Dia lantas menyampaikan kekhawatiran andai Satgas Penertiban Kawasan Hutan yang dibentuk oleh presiden turun ke lapangan. Menurutnya, kehadiran satgas bisa mengganggu mental dan psikologis masyarakat yang tidak bersalah namun diminta membayar denda lalu lahannya diambil. “Kami yakin masyarakat akan ketakutan dan terpaksa menyerahkan lahannya lantaran tidak mampu membayar denda,” sebutnya.
“Ini bukan soal berapa luas lahan yang dikuasai oleh masyarakat dan apa yang ditanam di atasnya. Ini soal berhak atau tidaknya mereka atas lahannya secara hukum. Jadi, sebelum satgas turun ke lapangan, kami memohon Bapak Presiden berkenan meninjau ulang dulu kebenaran proses pengukuhan kawasan hutan yang dibuat oleh kehutanan,” sambungnya.
Di surat itu dia juga menyinggung sekitar 1,9 juta hektare lahan konsesi Hutan Tanaman Industri (HTI) di Riau yang proses perizinannya terindikasi menyalahi aturan. Sebab, diberikan pada kawasan hutan dengan tutupan hutan minimal 80 meter kubik per hektar. Padahal, hutan berkepadatan tinggi tidak boleh dikonversi menjadi HTI.
“Berdasarkan Peraturan Pemerintah Nomor 34 Tahun 2002 tentang Tata Hutan dan Penyusunan Rencana Pengelolaan Hutan, Pemanfaatan Hutan dan Penggunaan Kawasan Hutan dan Keputusan Menteri Kehutanan Nomor 10 Tahun 2000 junto Nomor 21 Tahun 2001, areal konsesi HTI hanya boleh ada pada areal yang kepadatan kayunya tidak melebihi 5 meter kubik per hektar dan diameter kayu tidak lebih dari 10 sentimeter,” bebernya.

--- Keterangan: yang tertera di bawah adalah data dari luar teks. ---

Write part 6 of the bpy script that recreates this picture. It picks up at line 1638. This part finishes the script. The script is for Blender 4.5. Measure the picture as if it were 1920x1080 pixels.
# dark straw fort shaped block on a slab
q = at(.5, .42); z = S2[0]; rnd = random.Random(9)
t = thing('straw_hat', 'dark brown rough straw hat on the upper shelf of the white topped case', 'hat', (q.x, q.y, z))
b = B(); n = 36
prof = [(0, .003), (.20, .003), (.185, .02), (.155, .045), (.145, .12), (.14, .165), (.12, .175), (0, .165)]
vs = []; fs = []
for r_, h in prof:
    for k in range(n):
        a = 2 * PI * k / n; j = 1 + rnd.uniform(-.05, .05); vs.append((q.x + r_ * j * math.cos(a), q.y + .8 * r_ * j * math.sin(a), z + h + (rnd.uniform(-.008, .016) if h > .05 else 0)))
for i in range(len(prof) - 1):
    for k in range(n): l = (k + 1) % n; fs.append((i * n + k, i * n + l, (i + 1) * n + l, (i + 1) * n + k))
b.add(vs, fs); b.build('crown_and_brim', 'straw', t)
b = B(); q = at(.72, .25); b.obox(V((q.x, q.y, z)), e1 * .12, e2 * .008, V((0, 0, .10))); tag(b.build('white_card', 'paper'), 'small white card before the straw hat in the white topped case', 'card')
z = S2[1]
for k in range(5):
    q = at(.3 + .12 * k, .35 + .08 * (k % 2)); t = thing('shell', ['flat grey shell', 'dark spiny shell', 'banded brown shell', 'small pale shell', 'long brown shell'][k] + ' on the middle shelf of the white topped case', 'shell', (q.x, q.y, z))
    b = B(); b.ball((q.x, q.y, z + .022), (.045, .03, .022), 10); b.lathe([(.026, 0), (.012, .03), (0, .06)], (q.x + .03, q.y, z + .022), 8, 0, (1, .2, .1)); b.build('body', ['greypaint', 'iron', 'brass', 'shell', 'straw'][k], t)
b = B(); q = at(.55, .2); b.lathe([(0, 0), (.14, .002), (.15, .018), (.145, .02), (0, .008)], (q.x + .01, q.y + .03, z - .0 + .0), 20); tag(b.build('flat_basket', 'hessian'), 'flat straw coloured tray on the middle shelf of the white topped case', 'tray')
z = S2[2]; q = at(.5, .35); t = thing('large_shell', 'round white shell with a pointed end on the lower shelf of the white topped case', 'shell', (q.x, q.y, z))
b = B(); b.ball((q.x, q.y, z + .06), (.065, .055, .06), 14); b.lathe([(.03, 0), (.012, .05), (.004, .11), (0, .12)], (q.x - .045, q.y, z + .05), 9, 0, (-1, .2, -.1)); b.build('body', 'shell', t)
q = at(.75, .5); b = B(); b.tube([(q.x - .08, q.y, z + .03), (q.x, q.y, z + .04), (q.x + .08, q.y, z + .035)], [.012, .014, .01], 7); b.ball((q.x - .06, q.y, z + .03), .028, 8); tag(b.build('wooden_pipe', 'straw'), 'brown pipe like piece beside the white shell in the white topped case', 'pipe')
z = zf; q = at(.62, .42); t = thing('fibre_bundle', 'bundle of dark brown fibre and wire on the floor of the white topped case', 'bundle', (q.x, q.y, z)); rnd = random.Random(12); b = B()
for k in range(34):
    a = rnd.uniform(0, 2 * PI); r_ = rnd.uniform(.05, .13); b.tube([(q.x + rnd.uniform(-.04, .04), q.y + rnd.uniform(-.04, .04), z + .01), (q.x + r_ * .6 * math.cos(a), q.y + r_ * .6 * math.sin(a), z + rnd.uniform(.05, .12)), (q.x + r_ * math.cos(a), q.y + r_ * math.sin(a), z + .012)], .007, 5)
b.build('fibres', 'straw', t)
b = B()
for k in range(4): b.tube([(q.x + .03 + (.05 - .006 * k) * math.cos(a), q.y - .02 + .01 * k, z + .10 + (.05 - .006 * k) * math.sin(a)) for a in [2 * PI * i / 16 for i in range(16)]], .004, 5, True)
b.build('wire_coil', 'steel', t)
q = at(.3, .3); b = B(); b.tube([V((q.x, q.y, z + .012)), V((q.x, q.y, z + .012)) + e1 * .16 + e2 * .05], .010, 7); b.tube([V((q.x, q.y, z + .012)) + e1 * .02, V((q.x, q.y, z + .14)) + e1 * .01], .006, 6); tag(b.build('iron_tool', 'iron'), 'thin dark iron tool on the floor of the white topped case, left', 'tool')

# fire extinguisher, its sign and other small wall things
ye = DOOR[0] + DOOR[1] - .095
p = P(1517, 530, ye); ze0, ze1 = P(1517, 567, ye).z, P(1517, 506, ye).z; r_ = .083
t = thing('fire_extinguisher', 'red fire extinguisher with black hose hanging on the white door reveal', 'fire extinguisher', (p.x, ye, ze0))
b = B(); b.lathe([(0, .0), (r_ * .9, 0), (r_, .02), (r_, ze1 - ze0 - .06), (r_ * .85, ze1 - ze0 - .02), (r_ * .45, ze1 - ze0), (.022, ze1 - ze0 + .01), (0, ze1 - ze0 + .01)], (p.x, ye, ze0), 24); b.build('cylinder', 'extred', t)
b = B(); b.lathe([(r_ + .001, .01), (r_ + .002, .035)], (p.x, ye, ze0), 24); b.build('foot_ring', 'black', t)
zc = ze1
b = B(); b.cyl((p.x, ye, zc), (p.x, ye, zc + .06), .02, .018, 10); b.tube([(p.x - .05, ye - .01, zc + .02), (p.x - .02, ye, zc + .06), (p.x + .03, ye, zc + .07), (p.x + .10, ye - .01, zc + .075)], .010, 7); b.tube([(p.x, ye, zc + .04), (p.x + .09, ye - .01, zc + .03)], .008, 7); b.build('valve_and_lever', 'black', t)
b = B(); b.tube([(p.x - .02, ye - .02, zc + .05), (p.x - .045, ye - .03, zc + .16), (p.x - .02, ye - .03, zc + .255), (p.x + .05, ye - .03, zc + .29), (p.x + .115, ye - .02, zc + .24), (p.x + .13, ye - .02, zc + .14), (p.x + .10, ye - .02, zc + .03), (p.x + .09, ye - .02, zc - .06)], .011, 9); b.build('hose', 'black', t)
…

Berdasarkan hitungan Jaringan Kerja Penyelamat Hutan Riau (Jikalahari), hutan yang dibabat seluas 17 ribu hektar saja menghasilkan uang Rp 1,1 triliun. “Kalau 1,9 juta hektar hutan yang digunduli, berapa duit yang dihasilkan? Karena itu, jika masyarakat yang tidak bersalah harus menanggung konsekuensi atas kesalahan pemerintah, maka kami meminta agar perizinan HTI yang menyalahi aturan juga diberikan sanksi yang setimpal,” pungkasnya.